Our Holdings

 

Register Book.

This book contains a record of the students of the college. Begun in 1826 it continues to be used to record details such as name, birth, home-parish, parentage, schooling,  academic and ecclesiastical career of seminarians of the College. In some cases further information about the further careers of students was added.

Rectors' Correspondence.

The correspondence files of the Rectors of the Irish College are the most frequently consulted records of our archive. They begin in 1821 and continue to be added to to this day (open to public up to 1977).

More about 'Rectors of the Irish College'.

The bulk of the material is made up of incoming mail addressed to the Rector. However drafts, letters to staff and students and other third parties and printed material are also included.

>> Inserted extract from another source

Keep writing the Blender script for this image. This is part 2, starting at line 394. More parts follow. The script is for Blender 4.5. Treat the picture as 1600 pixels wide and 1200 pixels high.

Much of the material dating from Rector Cullen's and Rector Kirby's has been digitized and is freely available online. This  project is ongoing.

The Cullen and Kirby Papers have both undergone fragmentation and separation. Please refer to the online guides for bibliographic information and an explanation of these separations.

Jesuit Files.

The Jesuit Files are 17th - 18th century manuscripts consisting of correspondence relating to the foundation and early administration of the College, an early history of the College , financial accounts and generally circulated documents of the period.  Beginning with the year of foundation 1628,  they span the period of  Jesuit administration of the College up to a short period before the suppression of the College during the French occupation of Rome in 1798.

The volumes have been listed by Vera Orschel (Due to be published in Archivium Hibernicum in 2010).

The Jesuit Files have been used to write an early history of the College entitled Collegium Hibernorum De Urbe, edited by James Reilly S. J.  Researchers should also consult Mon. John Hanly's "Records of the Irish College, Rome, under Jesuit administration" in Archivium Hibernicum xxvii (1964) 13-75.

 

 

What follows below is an overview of our holdings. We do not, as a rule, acquire documents. The bulk of our holdings therefore arise from College administration and extra agency functions carried out by the Rectors of the College. We also hold student records, records dating from the period of Jesuit administration of the college and photographs.

 

Manuscript Journals.

A Manuscript Journal is created each year by the students of the college. They are a valuable source, providing a parallel and alternative record of the college. They contain essays on religion, history, culture, literature, sport and other topics of interest to the students.  They document student life through photographs of visitors, college trips, sporting events, the college play, study and ordinations while also documenting momentous events like the Liberation of Rome in 1944 or the opening of the Vatican Council in 1962.

The earliest journal dates from 1916 and journals exist for most years up to the present. There is also an Irish equivalent Irisleabhar na Gaeilge for the years 1917 to 1919.

Photographic Collection.

Work is underway to catalogue our photographic collection. The earliest photographs in the archive are late 1800s cabinet-cards.

We have five photograph albums (c.280 items) and circa 350 loose photographs for the period pre-dating 1939.

Researchers interested in our photographic collection should consult the 'Photographs pre-1939 Guide' and moreover contact the archivist at archives@irishcollege.org for updates and assistance.

Non-institutional Holdings.

Of those collections not connected with the administration of the College, the following three are the most consulted. 

  • Transcripts  from the archives of the Propaganda Fide.  Seventy volumes. Mostly 17th and 18th century documents selected for transcription on the basis of their interest for Irish history.

  • Manuscript fragments on parchment. Thirty medieval (and later) fragments of what were mainly 12th to 14th century liturgical codices none of them are of Irish provenance Eight fragments contain early music notation for chant covering a period from the tenth to the seventeenth century.

  •   19th-century copies of texts in Irish. Five volumes of heroic tales (e.g. from the Fiannaíocht) and historic texts  (e.g. from Foras Feasa). See Pádraig Ó Fiannachta "Láimhscríbhinní Gaeilge Choláiste na nGael sa Róimh" Studia Celtica 3 (1968) 53-65.